Where Human Flaws Make a Rotten Core
17 December 2013 | by Serge_ZehnderSee all my reviews

Brilliantly acted, superbly written and as one would expect from a picture by Martin Scorsese, it is a masterclass of directorial craft.

Showy when it needs to be, but also quiet and contemplative. "The Wolf of Wall Street" is the equivalent of something like "Good Fellas" or even more so "Casino" but set in the world of finance. The suits might be more expensive but the people who wear them are just as sick and violent as their street-mob counterparts. Sardonic in humor and unflinching in showing the depravity of its characters, it marks somewhat of a different approach to the world of stock-trading than Oliver Stone's "Wall Street".

Where Stone seems more in line with Bertold Brecht who considered theater (or in this case film) a moral institution, does Scorsese take the position of the omnipresent observer of the dark side of the American and in many cases the human dream.

Leonard DiCaprio gives another stellar performance of great intensity and even greater tragedy while this tale of corruption, greed and self-righteousness unfolds.

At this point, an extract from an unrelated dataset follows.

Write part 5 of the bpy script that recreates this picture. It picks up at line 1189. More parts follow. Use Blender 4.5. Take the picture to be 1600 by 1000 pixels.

It's a vast panorama that shows how during the last twenty-five to thirty years gullibility as well as our innate greed make all of us accomplices in this never-ending pyramid scheme far away from any reality.

One could almost hear Scorsese's clerical background come to the fore again, according to which nobody is without sin, and therefore we are all susceptible to corruption.

It is our decision on which side we choose to live that makes the difference. For every individual but also society as a whole.